Willi entgegnete, dass kein Mensch ohne Wasser leben könne. «Dort wo Weconnex tätig ist, gibt es meistens nur verschmutztes Wasser. Die Centers verkaufen aber nicht einfach nur Wasser, sondern aufbereitetes, geniessbares Wasser. Viele Regierungen in den armen Ländern kümmern sich nicht um diese Probleme, deshalb wird die Wasseraufbereitung auch nicht öffentlich finanziert.»

Moderator Daniel Stern, Wissenschaftsredaktor bei der WOZ, wunderte sich, warum in Nepal und Madagaskar ein Schweizer Unternehmen und kein lokales bei der Behebung der existenziellen Nöte der einheimischen Bevölkerung tätig sei – das sei doch Missionarentum.

Roger Tinner von der Geschäftsstelle Wirtschaft Region St.Gallen entgegnete, Missionare, die sozial engagiert seien, gebe es auch heute noch. Das sei sogar gut, weil so nicht alle Geschäfte über Regierungen liefen, sondern auch über Institutionen, die nicht korruptionsanfällig seien. Überdies treffe man gelegentlich auch auf Unternehmen, die verantwortlich und partnerschaftlich dächten und handelten.

Technokratisch und paternalistisch

Dana Sindermann vom Institut für Wirtschaftsethik an der Hochschule St.Gallen fragte, warum die Nepalesen ihre Wasseraufbereitungssysteme nicht selber aufbauten. Bühlmann doppelte nach: «Wenn das ein Schweizer Unternehmen tut, ist es technokratisch und paternalistisch. Zudem kommen beim Modell Nexus Centers keine Frauen vor.»
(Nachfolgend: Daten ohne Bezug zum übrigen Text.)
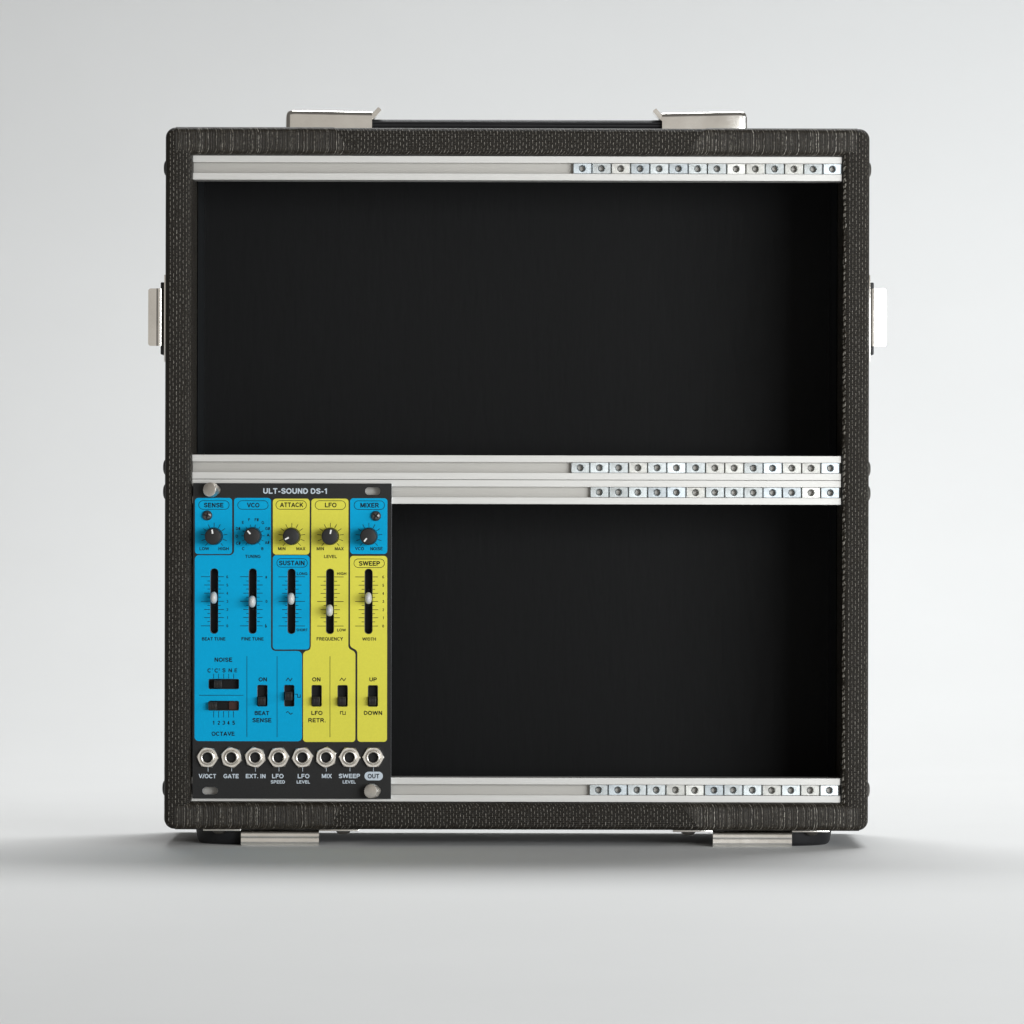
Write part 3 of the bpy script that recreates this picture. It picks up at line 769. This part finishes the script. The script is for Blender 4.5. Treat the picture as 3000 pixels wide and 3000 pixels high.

Das wollte Willi nicht auf sich sitzen lassen. «Zuerst sind wir in Nepal nur auf Männer gestossen. Wir haben nicht insistieren wollen, dass auch Frauen mitmachen müssen. Das wäre zu aufdringlich gewesen. Und trotzdem arbeiten wir heute mit bedeutend mehr Frauen zusammen als mit Männern», verteidigte er sich.

«Warum nicht einfach Geld in die armen Regionen der Welt schicken?», warf der Moderator ein. Sindermann entgegnete: «Das geht nicht. In diesen Ländern gibt es zu starke korruptive Strukturen, und die Bevölkerungen sind vielfach von der Politik abgekoppelt.» Zudem sei es auch wichtig, dass es immer wieder Leute gebe, die Grundsätzliches diskutierten, sagte Tinner. Das könne aber die konkrete Handlung nicht ersetzen. «Nicht nur Geld schicken, sondern auch Einheimische in die Projekte einbeziehen und sie ihnen übergeben»: Das bringe wohl am ehesten Erfolg.

Wirklich beeindrucken konnte das Sufo-Podium am Freitag nicht. Das war wieder einmal viel guter Wille in «Drittwelt»-Kulisse und wenig Konkretes für eine Zusammenarbeit auf Augenhöhe mit Menschen aus den armen Regionen dieser Welt. Das nächste Mal sollte das Sufo beim gleichen Thema für das Podium zumindest jemanden aus besagten Regionen einladen, am besten für die Moderation. Bestimmt würden dann die richtigen Fragen gestellt und so vielleicht auch für mehr Dynamik und weniger Mantra in der Diskussion gesorgt.